During the peak of the 2008-2009 financial crisis, many organizations thinned sales manager positions as part of the effort to cut costs. From the perspective of clients and prospects we’ve worked with for the past ten years, the sales leader’s span of control has almost doubled to 10-12 reps. Of course, there’s variation by industry, product, type of sales, and company size. 

Business leaders often overlook the sales leader’s span of control, yet they push to add salespeople as a means to grow sales. The more salespeople added the more challenging the sales manager jobs become.

Now a point of contrast to emphasize my point — let’s consider our colleagues in operations. If a factory’s performance and production were below expectations or declining, would you focus on adding more factory workers on the floor? I doubt it. You would likely start with the plant manager and front-line manager.

When a sales manager’s span of control is over 5-6 reps, the math doesn’t work for them to allocate enough time to manage, coach, and support each rep. Sure, sales reps have uneven skill sets and experience, so they don’t all need the same amount of time from the sales manager to succeed. 

Sales managers also struggle to engage key customers and prospects as often as needed, nor can they assist with account planning or opportunity strategy. 

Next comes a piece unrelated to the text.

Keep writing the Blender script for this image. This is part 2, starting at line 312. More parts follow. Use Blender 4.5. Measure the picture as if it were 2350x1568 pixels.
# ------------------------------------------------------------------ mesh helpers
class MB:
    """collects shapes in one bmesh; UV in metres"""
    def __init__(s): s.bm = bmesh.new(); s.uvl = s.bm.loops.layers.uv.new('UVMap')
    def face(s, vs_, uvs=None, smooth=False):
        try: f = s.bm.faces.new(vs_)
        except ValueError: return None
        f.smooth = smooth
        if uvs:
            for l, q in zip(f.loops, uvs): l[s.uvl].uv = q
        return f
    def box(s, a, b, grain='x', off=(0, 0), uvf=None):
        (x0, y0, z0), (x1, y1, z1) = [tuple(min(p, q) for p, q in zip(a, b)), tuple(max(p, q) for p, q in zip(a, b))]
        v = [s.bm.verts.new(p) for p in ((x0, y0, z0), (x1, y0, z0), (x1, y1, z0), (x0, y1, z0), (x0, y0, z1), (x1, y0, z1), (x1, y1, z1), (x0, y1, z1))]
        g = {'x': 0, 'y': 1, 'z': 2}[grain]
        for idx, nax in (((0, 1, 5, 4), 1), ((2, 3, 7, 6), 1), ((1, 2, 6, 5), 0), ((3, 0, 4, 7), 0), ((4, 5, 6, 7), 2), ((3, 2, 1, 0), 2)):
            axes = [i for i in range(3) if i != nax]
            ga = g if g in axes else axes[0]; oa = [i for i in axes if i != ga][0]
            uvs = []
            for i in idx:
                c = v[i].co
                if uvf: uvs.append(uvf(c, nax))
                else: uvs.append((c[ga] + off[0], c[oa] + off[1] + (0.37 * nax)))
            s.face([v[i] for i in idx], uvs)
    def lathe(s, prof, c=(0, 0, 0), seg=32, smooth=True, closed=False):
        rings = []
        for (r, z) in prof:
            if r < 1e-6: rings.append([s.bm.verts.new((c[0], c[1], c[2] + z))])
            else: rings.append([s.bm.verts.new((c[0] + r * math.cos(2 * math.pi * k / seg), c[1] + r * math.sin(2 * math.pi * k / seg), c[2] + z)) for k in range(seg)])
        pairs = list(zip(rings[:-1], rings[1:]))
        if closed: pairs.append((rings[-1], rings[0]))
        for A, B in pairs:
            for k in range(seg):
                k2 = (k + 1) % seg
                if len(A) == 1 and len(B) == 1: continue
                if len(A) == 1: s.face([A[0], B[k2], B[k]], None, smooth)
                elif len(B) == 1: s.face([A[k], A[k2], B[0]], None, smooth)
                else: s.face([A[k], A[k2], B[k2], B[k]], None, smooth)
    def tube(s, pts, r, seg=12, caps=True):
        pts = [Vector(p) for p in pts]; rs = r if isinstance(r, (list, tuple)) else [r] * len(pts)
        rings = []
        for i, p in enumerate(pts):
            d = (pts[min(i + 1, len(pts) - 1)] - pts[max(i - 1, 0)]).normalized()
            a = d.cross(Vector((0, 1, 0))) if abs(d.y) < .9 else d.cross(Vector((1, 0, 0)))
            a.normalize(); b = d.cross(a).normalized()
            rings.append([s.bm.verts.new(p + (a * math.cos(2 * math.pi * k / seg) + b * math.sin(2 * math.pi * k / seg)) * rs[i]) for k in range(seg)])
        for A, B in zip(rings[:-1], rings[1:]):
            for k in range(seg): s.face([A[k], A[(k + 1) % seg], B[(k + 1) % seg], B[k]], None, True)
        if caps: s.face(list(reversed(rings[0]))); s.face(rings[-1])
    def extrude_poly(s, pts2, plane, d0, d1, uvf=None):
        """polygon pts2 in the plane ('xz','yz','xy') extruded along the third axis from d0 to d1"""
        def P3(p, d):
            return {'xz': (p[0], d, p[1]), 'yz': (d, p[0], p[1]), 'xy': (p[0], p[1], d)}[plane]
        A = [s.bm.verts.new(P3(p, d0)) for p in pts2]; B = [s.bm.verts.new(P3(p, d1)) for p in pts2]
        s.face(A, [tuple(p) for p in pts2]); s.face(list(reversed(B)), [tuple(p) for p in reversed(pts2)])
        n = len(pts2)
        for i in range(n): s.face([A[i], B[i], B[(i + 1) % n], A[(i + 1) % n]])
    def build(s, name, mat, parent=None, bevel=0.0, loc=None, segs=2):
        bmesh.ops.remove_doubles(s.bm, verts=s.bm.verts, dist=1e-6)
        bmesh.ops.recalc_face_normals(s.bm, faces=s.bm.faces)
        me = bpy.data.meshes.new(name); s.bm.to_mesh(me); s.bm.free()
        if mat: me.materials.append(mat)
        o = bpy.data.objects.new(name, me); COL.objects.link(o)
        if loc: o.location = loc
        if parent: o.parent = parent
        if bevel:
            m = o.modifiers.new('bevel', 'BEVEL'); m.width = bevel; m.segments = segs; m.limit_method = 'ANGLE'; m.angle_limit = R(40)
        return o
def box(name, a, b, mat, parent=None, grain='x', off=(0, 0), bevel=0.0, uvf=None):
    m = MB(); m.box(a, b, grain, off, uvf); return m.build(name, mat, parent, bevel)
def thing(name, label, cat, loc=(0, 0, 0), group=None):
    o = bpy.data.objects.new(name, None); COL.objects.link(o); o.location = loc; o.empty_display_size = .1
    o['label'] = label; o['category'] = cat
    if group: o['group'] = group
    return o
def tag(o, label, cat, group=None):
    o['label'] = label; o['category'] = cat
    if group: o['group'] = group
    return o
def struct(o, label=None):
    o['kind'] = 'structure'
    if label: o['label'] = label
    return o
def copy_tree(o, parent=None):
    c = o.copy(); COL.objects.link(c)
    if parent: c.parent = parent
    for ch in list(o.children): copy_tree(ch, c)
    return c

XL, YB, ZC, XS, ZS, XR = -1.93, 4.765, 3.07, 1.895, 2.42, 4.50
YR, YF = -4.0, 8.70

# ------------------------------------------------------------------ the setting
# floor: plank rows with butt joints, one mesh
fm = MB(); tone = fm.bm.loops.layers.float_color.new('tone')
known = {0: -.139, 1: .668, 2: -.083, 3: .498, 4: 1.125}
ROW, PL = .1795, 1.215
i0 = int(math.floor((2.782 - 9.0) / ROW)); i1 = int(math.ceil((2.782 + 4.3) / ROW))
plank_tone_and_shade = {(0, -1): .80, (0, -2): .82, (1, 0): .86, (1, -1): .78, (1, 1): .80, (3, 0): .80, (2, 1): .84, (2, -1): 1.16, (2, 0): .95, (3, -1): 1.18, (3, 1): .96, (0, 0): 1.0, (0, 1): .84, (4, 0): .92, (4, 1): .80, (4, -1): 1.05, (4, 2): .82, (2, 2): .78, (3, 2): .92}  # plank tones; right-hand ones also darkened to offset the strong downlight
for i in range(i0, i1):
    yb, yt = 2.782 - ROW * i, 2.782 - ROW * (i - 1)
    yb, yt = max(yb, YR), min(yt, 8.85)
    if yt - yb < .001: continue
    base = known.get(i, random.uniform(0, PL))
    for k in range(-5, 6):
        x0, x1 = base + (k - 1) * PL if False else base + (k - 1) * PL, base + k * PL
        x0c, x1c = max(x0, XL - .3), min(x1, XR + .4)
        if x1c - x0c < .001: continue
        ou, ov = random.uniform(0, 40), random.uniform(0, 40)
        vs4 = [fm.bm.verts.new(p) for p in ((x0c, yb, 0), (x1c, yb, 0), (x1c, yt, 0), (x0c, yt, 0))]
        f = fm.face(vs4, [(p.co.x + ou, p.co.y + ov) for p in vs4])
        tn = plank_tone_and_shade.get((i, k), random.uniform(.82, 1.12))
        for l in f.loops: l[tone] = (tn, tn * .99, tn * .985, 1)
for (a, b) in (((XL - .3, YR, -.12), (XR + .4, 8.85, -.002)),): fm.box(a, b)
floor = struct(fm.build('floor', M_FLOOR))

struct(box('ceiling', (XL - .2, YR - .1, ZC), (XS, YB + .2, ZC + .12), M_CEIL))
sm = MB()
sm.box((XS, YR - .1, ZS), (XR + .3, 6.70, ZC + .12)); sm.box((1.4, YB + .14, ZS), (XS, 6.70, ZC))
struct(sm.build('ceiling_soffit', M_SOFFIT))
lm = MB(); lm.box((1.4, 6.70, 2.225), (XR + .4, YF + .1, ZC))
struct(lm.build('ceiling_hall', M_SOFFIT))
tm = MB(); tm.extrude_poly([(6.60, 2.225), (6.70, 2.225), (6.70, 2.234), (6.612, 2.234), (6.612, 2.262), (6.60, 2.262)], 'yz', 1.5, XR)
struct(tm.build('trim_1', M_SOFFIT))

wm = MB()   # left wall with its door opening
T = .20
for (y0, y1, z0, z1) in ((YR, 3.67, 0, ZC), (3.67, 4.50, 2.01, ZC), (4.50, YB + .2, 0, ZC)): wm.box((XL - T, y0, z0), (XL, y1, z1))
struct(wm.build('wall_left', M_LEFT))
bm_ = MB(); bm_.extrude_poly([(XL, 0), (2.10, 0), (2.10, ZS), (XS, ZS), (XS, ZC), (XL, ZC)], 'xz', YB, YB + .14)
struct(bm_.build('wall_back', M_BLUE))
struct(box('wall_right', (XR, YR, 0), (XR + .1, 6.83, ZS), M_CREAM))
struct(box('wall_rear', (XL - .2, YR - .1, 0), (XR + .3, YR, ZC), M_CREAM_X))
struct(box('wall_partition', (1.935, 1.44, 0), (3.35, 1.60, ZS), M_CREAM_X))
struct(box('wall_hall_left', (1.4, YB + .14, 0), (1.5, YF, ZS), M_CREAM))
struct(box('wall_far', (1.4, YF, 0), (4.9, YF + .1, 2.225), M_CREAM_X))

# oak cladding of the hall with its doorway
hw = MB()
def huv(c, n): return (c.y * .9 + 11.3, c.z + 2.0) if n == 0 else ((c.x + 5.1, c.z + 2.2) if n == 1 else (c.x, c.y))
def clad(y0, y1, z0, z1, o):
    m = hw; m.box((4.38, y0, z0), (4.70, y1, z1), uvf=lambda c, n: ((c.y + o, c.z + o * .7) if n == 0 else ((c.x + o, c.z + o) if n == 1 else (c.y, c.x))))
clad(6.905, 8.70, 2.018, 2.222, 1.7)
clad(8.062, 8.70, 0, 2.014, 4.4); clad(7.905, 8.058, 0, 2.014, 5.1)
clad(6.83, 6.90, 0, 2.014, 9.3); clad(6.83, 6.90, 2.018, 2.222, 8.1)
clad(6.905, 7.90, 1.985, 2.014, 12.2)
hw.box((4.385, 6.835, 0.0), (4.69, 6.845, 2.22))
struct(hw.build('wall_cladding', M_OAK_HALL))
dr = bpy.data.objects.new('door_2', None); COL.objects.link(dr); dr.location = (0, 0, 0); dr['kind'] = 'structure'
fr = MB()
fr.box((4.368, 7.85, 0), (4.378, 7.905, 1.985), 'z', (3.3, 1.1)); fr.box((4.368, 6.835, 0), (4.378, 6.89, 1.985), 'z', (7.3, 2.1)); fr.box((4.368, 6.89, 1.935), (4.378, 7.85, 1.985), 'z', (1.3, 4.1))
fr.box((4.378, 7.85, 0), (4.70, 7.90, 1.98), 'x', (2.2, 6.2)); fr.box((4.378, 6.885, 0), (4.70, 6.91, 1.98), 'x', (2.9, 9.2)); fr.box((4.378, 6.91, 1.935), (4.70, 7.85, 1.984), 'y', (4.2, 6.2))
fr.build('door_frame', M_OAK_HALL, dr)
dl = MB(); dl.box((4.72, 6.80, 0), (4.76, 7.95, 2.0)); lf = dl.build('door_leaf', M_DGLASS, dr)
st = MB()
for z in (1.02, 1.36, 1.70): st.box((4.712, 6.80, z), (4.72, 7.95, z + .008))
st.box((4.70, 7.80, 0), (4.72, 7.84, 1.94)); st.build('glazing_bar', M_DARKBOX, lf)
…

The best way to figure out the optimal sales leader span of control is to understand what sales managers should be doing and how long it takes to execute well.

 

A sales manager’s responsibilities fall into three explicit areas:

1. Performance Management

Performance Management activities include the traditional HR lifecycle activities, account planning, territory planning, pipeline management, opportunity management, forecasting, and performance reviews.  To optimize sales performance, even with a tenured sales team, we estimate that a sales manager should allocate at least 3 hours per sales rep per week to these activities. With 10-12 sales reps, that’s at least 30-36 hours per week. 

2. Client Relations

Client Relations activities include customer and prospect meetings, related travel, and assisting sales and support teams to execute customer relationship plans and resolve issues. We estimate that client relations consume 12-16 sales managed hours per week during “normal times.” If your organization is in growth or trouble mode, 20 hours or more may be required.

3. Administrative & Corporate

Administrative and Corporate activities include non-sales or non-customer-related meetings, annual budgeting, forecasting calls, expense reporting, sales operations, and other headquarters-field interactions. We estimate at least 10-15 hours per week for a typical sales leader. 

Understanding how sales managers should allocate their time can help organizations assess what a sales manager’s span of control should be. If a sales manager requires 60 hours or more to fulfill her responsibilities, the chances are that not everything is getting done that needs to be

In our experience, the magic number for sales manager span of control is 5-6 salespeople. The incremental cost of a few more sales leaders pays off quickly if the sales teams’ performance improves.

If half or more of your salespeople don’t achieve their annual quota, that’s an indicator that sales leaders are struggling with performance management activities. 

If your CRM system isn’t well, the sales manager likely doesn’t have the reports and dashboards they need to improve performance. 

If your organization needs to accelerate sales growth, now is the time to consider hiring more sales leaders.